C- Quels sont les rapports entre le mouvement linguistique picardisant et le grand public ?
La mouvance militante est assez large. En témoignent le fait qu'il existe deux fédérations d'associations, l'une en région Picardie et l'autre en région Nord-Pas-de-Calais, qui regroupent chacune plusieurs dizaines d'associations. Le public réserve à peu près toujours un bon accueil aux initiatives : spectacles, conférences, soirées, festivals obtiennent des scores de présence importants. Les livres, souvent auto-édités, se vendent bien. Indice indirect : une enquête récente (Parisot 1995) indique que dans la Somme, 87 % des élus interrogés déclarent comprendre ou parler le picard : ce qui, si on leur fait crédit du "flair" politique à défaut de la véridicité, traduit bien que les électeurs sont sensibles à ce thème.
En même temps, le mouvement a peu ou pas de dimension politique directe : la revendication ne défile pas facilement dans les rues.
D- La question du rapport entre "élites" et cette sensibilité
L'enquête déclarative de l'INSEE-INED 1999 (Blot et al. 2004) indique que les locuteurs déclarant le picard sont surtout ouvriers et paysans.
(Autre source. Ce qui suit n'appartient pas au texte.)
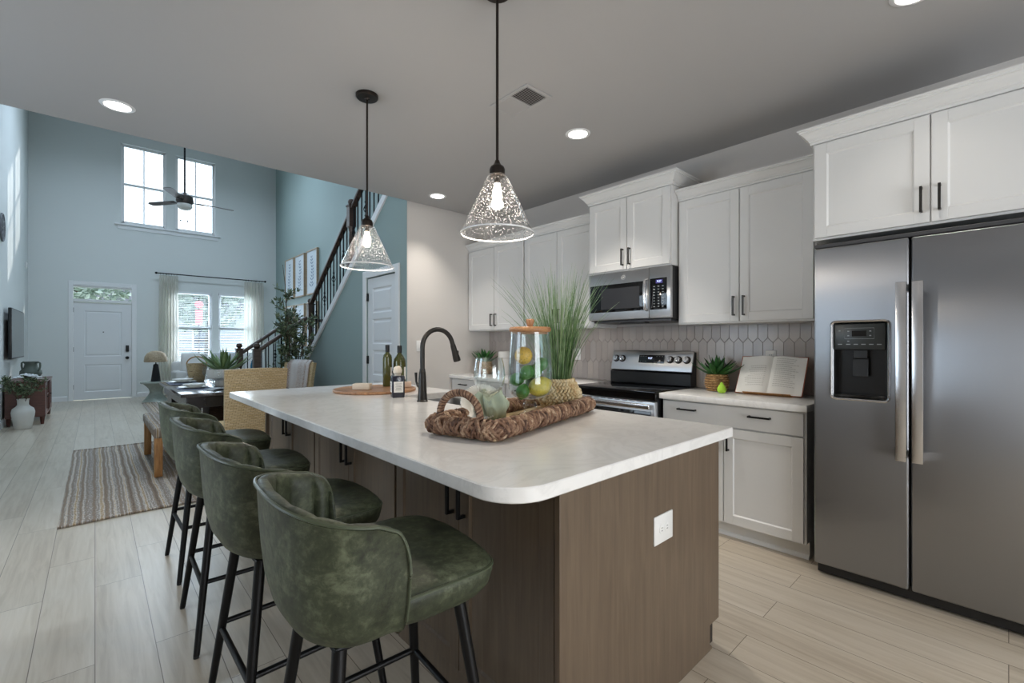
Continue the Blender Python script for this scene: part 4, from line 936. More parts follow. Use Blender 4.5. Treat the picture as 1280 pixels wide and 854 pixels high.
# open cookbook leaning back on a wooden stand
BK = thing('open_cookbook', 'open cookbook leaning back in front of the backsplash outlet', 'book', (3.375, 1.112, .921), R(0))
lean = R(30); BMx = M.Rotation(lean, 4, 'Y')           # local: -x outward, z up the page, y across
bw, bh = .205, .285
def page(side):
    def fn(i, j):
        u = i/14; v = j/6; y = side*bw*u; bulge = .020*math.sin(PI*min(1, u*1.25)**.7)*(1-.35*u) - .006*u; curl = (.012*max(0, u-.8)/.2)*(1-v)
        return (-.010-bulge-curl*.3, y, bh*v)
    top = [[fn(i, j) for j in range(7)] for i in range(15)]
    b = MB(); b.X = BMx; b.grid(lambda i, j: top[i][j], 15, 7); b.grid(lambda i, j: (-.004, top[i][j][1], top[i][j][2]), 15, 7)
    for j in (0, 6): b.grid(lambda i, k, j=j: top[i][j] if k == 0 else (-.004, top[i][j][1], top[i][j][2]), 15, 2)
    b.grid(lambda j, k: top[14][j] if k == 0 else (-.004, top[14][j][1], top[14][j][2]), 7, 2); o = b.build('pages', PAPER, BK, smooth=60)
    b = MB(); b.X = BMx
    INK = bpy.data.materials.get('grey ink')
    rnd = random.Random(4 if side > 0 else 9)
    for r_ in range(15):
        if side > 0 and r_ < 4: continue
        z = bh*(.92-.052*r_); u1 = rnd.uniform(.62, .84)
        for s0 in range(8):
            ua = .14+(u1-.14)*s0/8; ub = .14+(u1-.14)*(s0+.86)/8
            def X_(u): return -.0112-(.020*math.sin(PI*min(1, u*1.25)**.7)*(1-.35*u)-.006*u)
            b.add([(X_(ua), side*bw*ua, z), (X_(ub), side*bw*ub, z), (X_(ub), side*bw*ub, z+.0042), (X_(ua), side*bw*ua, z+.0042)], [(0, 1, 2, 3)])
    b.build('print', simple('pale print on page', srgb(208, 206, 201), .8), o, smooth=0)
page(1); page(-1)
b = MB(); b.X = BMx; b.box(-.004, 0, -bw-.006, bw+.006, -.004, bh+.006); b.build('cover', simple('rust book cover', srgb(150, 84, 60), .5), BK, bevel=.001)
b = MB(); b.X = BMx; b.box(0.001, .012, -.15, .15, -.006, .24); b.box(-.035, .004, -.15, .15, -.0075, -.0045)
b.X = M.Identity(4); b.extr([(.02, -.0065), (.03, -.0065), (.128, .19), (.118, .20)], 1, -.02, .02); b.extr([(.118, .19), (.128, .19), (.190, -.0065), (.176, -.0065)], 1, -.02, .02)
st = b.build('book_stand', PINE, None, (3.375, 1.112, .921), 0, bevel=.002); tag(st, 'wooden easel holding up the open cookbook on the right counter', 'book stand')
def wall_plate(label, loc, face, kind):
    o = thing('wall_outlet' if kind == 'outlet' else 'light_switch', label, 'outlet' if kind == 'outlet' else 'switch', loc, 0 if face == 'x' else R(90))
    MB().rbox(-.006, 0, -.036, .036, -.058, .058, .003, 2).build('plate', WHITE_PLASTIC, o)
    if kind == 'outlet':
        for dz in (-.022, .022):
            b = MB(); b.rbox(-.009, -.004, -.016, .016, dz-.015, dz+.015, .002, 2); q = b.build('socket', WHITE_PLASTIC, o)
            b = MB()
            for dy in (-.006, .006): b.box(-.0095, -.0088, dy-.0012, dy+.0012, dz-.001, dz+.008)
            b.build('slots', bpy.data.materials['dark slots'], q, smooth=0)
    else: MB().rbox(-.011, -.004, -.016, .016, -.033, .033, .002, 2).build('rocker', WHITE_PLASTIC, o)
    return o
wall_plate('white outlet on the backsplash just above the open cookbook', (KX-.0145, 1.155, 1.16), 'x', 'outlet')
wall_plate('white outlet on the backsplash behind the tall grass', (KX-.0145, 2.93, 1.16), 'x', 'outlet')
wall_plate('white rocker switch on the far kitchen wall behind the faucet', (2.60, WY, 1.24), 'y', 'switch')
b = MB().lathe([(0, 0), (.066, 0), (.068, .004), (.068, .255), (.064, .262), (0, .263)], 36); cn = b.build('canister', simple('matte white stoneware', srgb(206, 204, 200), .6), None, (3.40, 3.84, .914)); tag(cn, 'tall white cylindrical canister in the far counter corner', 'canister')
MB().lathe([(.0685, .185), (.0695, .188), (.0685, .191)], 36).build('lid_seam', simple('warm grey glaze', srgb(170, 166, 160), .6), cn)

# ------------------------------------------------------------------ pendants, downlights, vent, fan
BULB = emitter('warm lit filament bulb', (1, .84, .62, 1), 18)
def pendant(label, x, y):
    zb = 1.735; t = thing('pendant_lamp', label, 'pendant lamp', (x, y, zb), 0, 'glass cone pendants over the island')
    sh = MB().lathe([(.1565, 0), (.150, .012), (.118, .085), (.076, .175), (.046, .236), (.040, .247), (.037, .247), (.043, .236), (.0735, .175), (.1155, .085), (.148, .012), (.154, 0)], 56).build('glass_shade', SEEDED, t)
    MB().lathe([(.1535, -.0015), (.1575, -.0015), (.158, .002), (.1555, .005), (.153, .002), (.1535, -.0015)], 56).build('rim', simple('painted glass edge highlight', srgb(238, 238, 238), .15), sh)  # opaque white ring: light caught by the glass edge, put into colour
    MB().lathe([(0, .243), (.030, .243), (.0335, .246), (.0335, .272), (.029, .284), (.020, .290), (.013, .300), (.009, .312), (0, .312)], 28).build('socket_cap', DARK_BRONZE, t)
    MB().lathe([(0, .12), (.010, .122), (.018, .135), (.0215, .155), (.0195, .18), (.013, .205), (.011, .215)], 24).build('bulb', BULB, t)
    MB().lathe([(.0125, .213), (.0125, .244)], 20).build('lamp_holder', DARK_BRONZE, t)
    MB().cyl((0, 0, .305), .0062, CEIL-zb-.305-.005, 14).build('rod', DARK_BRONZE, t)
    MB().lathe([(0, CEIL-zb-.030), (.012, CEIL-zb-.030), (.016, CEIL-zb-.022), (.060, CEIL-zb-.020), (.066, CEIL-zb-.014), (.066, CEIL-zb)], 40).build('canopy', DARK_BRONZE, t)
    l = light('bulb_light', 'POINT', (0, 0, .10), 10, LAMP, shadow_soft_size=.03); l.parent = t; return t
pendant('clear seeded glass cone pendant nearest the camera, over the tray', 1.262, 1.470)
pendant('clear seeded glass cone pendant farther back, over the sink end', 1.222, 2.640)
LENS = emitter('lit downlight lens', (1, .95, .88, 1), 9)
def downlight(label, x, y, z=CEIL, watts=None, color=(1, .93, .84), spread=None):
    t = thing('recessed_light', label, 'ceiling light', (x, y, z), 0, 'recessed ceiling lights')
    MB().lathe([(.066, -.002), (.070, -.006), (.086, -.004), (.090, 0)], 40).build('trim_ring', TRIM, t)
    MB().lathe([(0, -.0030), (.067, -.0025)], 36).build('lens', LENS, t)
    l = light('lamp_light', 'AREA', (0, 0, -.012), watts or DOWN_W, color, (0, 0, -1), shape='DISK', size=.13); l.parent = t
    l.data.spread = spread or R(84); return t
downlight('recessed ceiling light at the upper left, over the stools', .106, 3.83, watts=2.5)
downlight('recessed ceiling light in front of the tall microwave cabinet', 2.57, 2.10)
downlight('farthest recessed ceiling light, by the far kitchen wall', 2.59, 3.96, watts=5)
downlight('recessed ceiling light cut by the top edge above the fridge', 2.60, .27, watts=1.2)
downlight('added unseen ceiling light behind the camera on the seating side', .106, .30, watts=2.2)  # lamp added out of view for kitchen brightness
downlight('added unseen ceiling light behind the camera near the added patio door', 1.6, -1.6)  # another unseen lamp, added to fill the kitchen
for lab, x, y in (('added unseen light high in the living room ceiling, left side near the front', .2, 10.8), ('added unseen light high in the living room ceiling, right side near the front', 2.3, 10.8),
                  ('added unseen light high in the living room ceiling, left side near the kitchen', .2, 6.2), ('added unseen light high in the living room ceiling, right side near the kitchen', 2.3, 6.2)): downlight(lab, x, y, HI, 40, (.66, .82, 1), R(145))  # four lamps added above the view to brighten the front wall
vx, vy = 1.955, 2.06
T = thing('ceiling_vent', 'white rectangular ceiling air vent beside the near pendant rod', 'vent', (vx, vy, CEIL))
b = MB(); hx, hy, f_ = .085, .15, .022
b.box(-hx-f_, hx+f_, -hy-f_, -hy, -.008, 0).box(-hx-f_, hx+f_, hy, hy+f_, -.008, 0).box(-hx-f_, -hx, -hy, hy, -.008, 0).box(hx, hx+f_, -hy, hy, -.008, 0).box(-hx, hx, -.008, .008, -.007, 0); b.build('frame', PAINT_CEIL, T, bevel=.002)
MB().box(-hx, hx, -hy, hy, -.0012, -.0002).build('duct_shade', simple('painted duct shade', srgb(60, 58, 56), .8), T, smooth=0)  # flat dark sheet: the duct's shade is put into its colour
for s in (-1, 1):
    b = MB()
    for k in range(10): y = s*(.018+k*.0138); b.extr([(y+.006*s, -.0075), (y+.0045*s, -.0075), (y-.006*s, -.002), (y-.0045*s, -.002)], 0, -hx, hx)
    b.build('louvres', PAINT_CEIL, T, smooth=0)
# ceiling fan in the tall living room
FXX, FYY, FZ = 1.07, 9.0, 3.46
T = thing('ceiling_fan', 'dark ceiling fan with light on a long rod in the tall living room', 'fan', (FXX, FYY, FZ))
MB().cyl((0, 0, .20), .013, HI-FZ-.2, 12).build('downrod', BLACK, T); MB().lathe([(0, HI-FZ-.05), (.05, HI-FZ-.05), (.07, HI-FZ)], 24).build('canopy', BLACK, T)
MB().lathe([(0, .24), (.04, .235), (.06, .20), (.11, .18), (.12, .10), (.10, .06), (0, .055)], 32).build('motor_housing', simple('bronze fan metal', srgb(74, 68, 66), .4, .5), T)
MB().lathe([(.10, .055), (.105, .02), (.08, -.02), (.04, -.035), (0, -.04)], 28).build('light_bowl', simple('frosted fan glass', srgb(226, 226, 224), .4), T)
FB = simple('dark fan blade', srgb(70, 62, 60), .45)
for k in range(3):
    a = 2*PI*k/3 + R(5); b = MB(); b.X = M.Rotation(a, 4, 'Z') @ M.Translation((0, 0, .10)) @ M.Rotation(R(9), 4, 'X')
    b.extr([(.17, -.05), (.63, -.062), (.69, -.045), (.70, 0), (.69, .045), (.63, .062), (.17, .05)], 2, -.004, .004); bl = b.build('blade', FB, T, smooth=30)
    b = MB(); b.X = M.Rotation(a, 4, 'Z') @ M.Translation((0, 0, .10)); b.box(.09, .26, -.018, .018, -.012, -.004); b.build('blade_bracket', BLACK, bl)
for dx in (.04, -.05): MB().tube([(dx, .03, -.03), (dx, .03, -.20)], .003, 6).ball((dx, .03, -.21), .012, n=10, k=6).build('pull_chain', DARK_BRONZE, T)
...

Ceux-ci arborent volontiers cette connaissance - il est vrai que le complexe d'infériorité et le silence honteux diglossiques existent aussi, bien sûr. Les "militants", d'ailleurs, sont issus de milieux divers.
Il est notable que dans l'enquête de 1999 c'est la CSP "cadres et professions intellectuelles" qui affirme le meilleur "taux de conservation" de la langue : affirmer que ses parents parlaient picard, et qu'on le parle aussi éventuellement, c'est à la fois marquer qu'on est conscient de la valeur de la langue, et aussi, en quelque sorte, arborer ses origines ouvrières et paysannes. Le fait est cependant très significatif si l'on admet que cette couche sociale joue un rôle idéologique de premier plan.
E- La place de la langue régionale dans les activités des institutions culturelles
En région Picardie, l'Office culturel régional est très actif sur ce plan, avec un budget modeste, mais réel. Toutes les activités citées ci-dessus sont soutenues, voire organisées, par la Région, les communes ou syndicats de communes, l'institution théâtrale régionale…
En région Nord-Pas-de-Calais il ne se passe rien au niveau de l'institution régionale, mais ce sont les communes qui soutiennent les associations.
Conclusion
Le mouvement de construction-émergence de la langue continue, à notre époque, sur une base "populaire". Quelle que soit la difficulté à définir cette notion, on remarquera cependant que la négation de l'existence du "peuple" - négation aussi idéologique que son opposé - ou de la catégorie "ouvriers", correspond à la négation de l'existence de la langue. (Ce refus de nommer aboutit à la "maladresse" de l'expression "la France d'en-bas"). Mais les mentalités évoluent vers la reconnaissance du picard comme langue.
Ce mouvement culturel est assez nettement de gauche, ce qui est à noter car il y a quelques décennies le populisme correspondant était tout aussi bien de droite.
Le statut très bas de la langue a empêché que se constituent des groupes de "notables culturels" de la langue - ce qui est en partie la tendance des universitaires - mais il existe des individus porte-paroles et "bons diseurs". Cette faible institutionnalisation est à la fois une faiblesse et un atout car on constate peu d'attaques frontales contre la langue.